Directive: Write out the listing below again, precisely as it is given.

** START OF Given material **

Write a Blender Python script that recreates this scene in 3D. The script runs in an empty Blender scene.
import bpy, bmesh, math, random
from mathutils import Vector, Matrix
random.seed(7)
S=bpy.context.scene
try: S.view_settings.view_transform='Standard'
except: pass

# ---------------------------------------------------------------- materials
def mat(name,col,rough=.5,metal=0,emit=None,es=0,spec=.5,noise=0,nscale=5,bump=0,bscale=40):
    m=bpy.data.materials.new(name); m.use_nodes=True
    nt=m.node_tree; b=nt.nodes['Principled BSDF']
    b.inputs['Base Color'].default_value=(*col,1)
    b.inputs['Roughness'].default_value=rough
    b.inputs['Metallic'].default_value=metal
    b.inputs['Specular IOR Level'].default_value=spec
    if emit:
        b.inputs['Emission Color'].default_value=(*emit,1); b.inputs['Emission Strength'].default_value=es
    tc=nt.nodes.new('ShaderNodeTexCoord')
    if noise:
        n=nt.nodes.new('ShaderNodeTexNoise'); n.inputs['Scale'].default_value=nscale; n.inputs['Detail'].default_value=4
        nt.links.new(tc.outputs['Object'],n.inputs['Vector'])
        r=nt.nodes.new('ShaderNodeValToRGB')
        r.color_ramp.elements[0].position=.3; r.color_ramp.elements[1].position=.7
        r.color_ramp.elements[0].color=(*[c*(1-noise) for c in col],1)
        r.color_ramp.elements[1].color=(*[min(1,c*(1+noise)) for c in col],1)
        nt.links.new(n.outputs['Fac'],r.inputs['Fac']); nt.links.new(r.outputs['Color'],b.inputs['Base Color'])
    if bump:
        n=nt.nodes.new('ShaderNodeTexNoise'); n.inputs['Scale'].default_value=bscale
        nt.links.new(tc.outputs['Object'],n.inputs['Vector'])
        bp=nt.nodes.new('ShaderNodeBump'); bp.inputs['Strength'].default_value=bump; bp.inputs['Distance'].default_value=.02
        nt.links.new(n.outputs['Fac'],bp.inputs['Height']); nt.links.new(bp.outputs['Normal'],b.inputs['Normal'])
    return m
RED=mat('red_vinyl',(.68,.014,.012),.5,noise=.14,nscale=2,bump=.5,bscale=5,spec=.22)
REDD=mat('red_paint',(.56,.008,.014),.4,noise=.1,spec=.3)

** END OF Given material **

Response:
Write a Blender Python script that recreates this scene in 3D. The script runs in an empty Blender scene.
import bpy, bmesh, math, random
from mathutils import Vector, Matrix
random.seed(7)
S=bpy.context.scene
try: S.view_settings.view_transform='Standard'
except: pass

# ---------------------------------------------------------------- materials
def mat(name,col,rough=.5,metal=0,emit=None,es=0,spec=.5,noise=0,nscale=5,bump=0,bscale=40):
    m=bpy.data.materials.new(name); m.use_nodes=True
    nt=m.node_tree; b=nt.nodes['Principled BSDF']
    b.inputs['Base Color'].default_value=(*col,1)
    b.inputs['Roughness'].default_value=rough
    b.inputs['Metallic'].default_value=metal
    b.inputs['Specular IOR Level'].default_value=spec
    if emit:
        b.inputs['Emission Color'].default_value=(*emit,1); b.inputs['Emission Strength'].default_value=es
    tc=nt.nodes.new('ShaderNodeTexCoord')
    if noise:
        n=nt.nodes.new('ShaderNodeTexNoise'); n.inputs['Scale'].default_value=nscale; n.inputs['Detail'].default_value=4
        nt.links.new(tc.outputs['Object'],n.inputs['Vector'])
        r=nt.nodes.new('ShaderNodeValToRGB')
        r.color_ramp.elements[0].position=.3; r.color_ramp.elements[1].position=.7
        r.color_ramp.elements[0].color=(*[c*(1-noise) for c in col],1)
        r.color_ramp.elements[1].color=(*[min(1,c*(1+noise)) for c in col],1)
        nt.links.new(n.outputs['Fac'],r.inputs['Fac']); nt.links.new(r.outputs['Color'],b.inputs['Base Color'])
    if bump:
        n=nt.nodes.new('ShaderNodeTexNoise'); n.inputs['Scale'].default_value=bscale
        nt.links.new(tc.outputs['Object'],n.inputs['Vector'])
        bp=nt.nodes.new('ShaderNodeBump'); bp.inputs['Strength'].default_value=bump; bp.inputs['Distance'].default_value=.02
        nt.links.new(n.outputs['Fac'],bp.inputs['Height']); nt.links.new(bp.outputs['Normal'],b.inputs['Normal'])
    return m
RED=mat('red_vinyl',(.68,.014,.012),.5,noise=.14,nscale=2,bump=.5,bscale=5,spec=.22)
REDD=mat('red_paint',(.56,.008,.014),.4,noise=.1,spec=.3)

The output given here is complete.